Ron Knapp is a thin, energetic man in his sixties. Dressed in shorts, walking shoes, a polo shirt, and a khaki vest of the sort that is popular with photographers and international journalists, he has about him the pleasantly agitated air that many scholars project when they're doing field work, hunting as they are for some esoteric gem that the more mundane world isn't even likely to notice. He seems to take great joy in chasing down a unique old house or a novel Chinese neighborhood. After chatting a bit, we met up with a young Thai finance student, Ploy, and a friend of hers who were assisting Ron in Chinatown. We headed to Chinatown in Ploy's small SUV. At first the streets were relatively empty and I wondered if Saturday morning might be the quietest time in Bangkok. However, by the time we got to Chinatown the gridlock had returned. Ron was planning to revisit a very old Chinese house that has been saved by its Chinese owner who added a four meter deep diving pool and a small kennel, each of which is used commercially. Ron explained that Chinese inheritance traditions tend to divide wealth among all the sons so it is rare to be able to afford to keep large, old properties in the family unless each generation is creative about income.
Chester was hoping to take a few more photographs at the house, but the previous night's rain storm had flooded most of the block with about half a foot of water, including the area immediately around the house. Instead we headed off to a two-hundred year old Chinese temple. Aromatic incense filled the inner courtyard where people were making offerings of bananas and coconuts and lighting candles. The clickity-clack sound of an old woman throwing prayer blocks repeatedly broke the silence as she slowly approached the alter on her knees. Chinatown is actually right along the Chao Phraya River and many of homes along the river were nearly swamped by the churning brown current and the splashing turbulence. The river was obviously very high from recent rainfall and large clumps of green vegetation torn loose upriver rushed past in the muddy brown water. Edifices of all kinds closely line the river which is surrounded by small cement levies that were often failing to keep the water out of the surrounding neighborhoods. Since Bangkok sits at the terminus of the Chao Phraya River and its delta, like New Orleans and Venice and many other waterfront cities, it is prone to flooding. Despite this, a wide variety of edifices closely line the levied banks of the main channel and numerous sie canals: rotting old teak houses, cement warehouses, shiny new municipal buildings, restaurants. And everywhere there is laundry hung out to dry.

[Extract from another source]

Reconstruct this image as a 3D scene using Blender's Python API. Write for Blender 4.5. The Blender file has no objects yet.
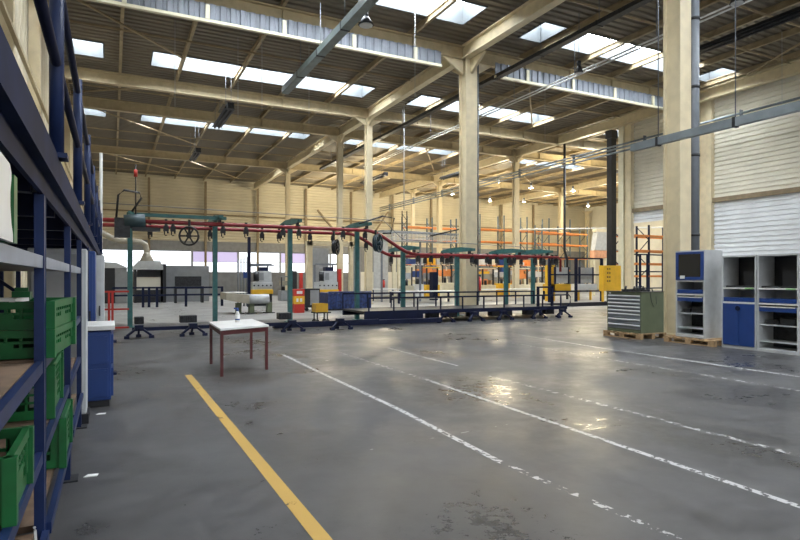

I met the rest of the tourists in my group on Saturday night. They are a typically eclectic group, ranging in age from 18 to about 50 and hailing from various countries, including Portugal, Poland, Canada, Germany, and England. My roommate Les is an affable guy who works in the Gap Adventures office in Toronto and is taking his annual free trip. He's rail thin, 26 years old, well over six feet tall, and always wears a camouflaged cap in the sun because he sunburns easily. Our tour guide Ken is a youngish Thai man who speaks very deliberately. He's all smiles except when he's concentrating and he often makes silly jokes or puns based around language confusion or referencing Hollywood films. These jokes make him laugh too.
On the first morning of the tour we went to the Wat Arun complex to see, among many other Buddhas and stupas, the giant reclining Buddha. It's 46 meters long and over 16 meters in height. The building that houses it seems to stretch to just barely contain the statue. Truly impressive.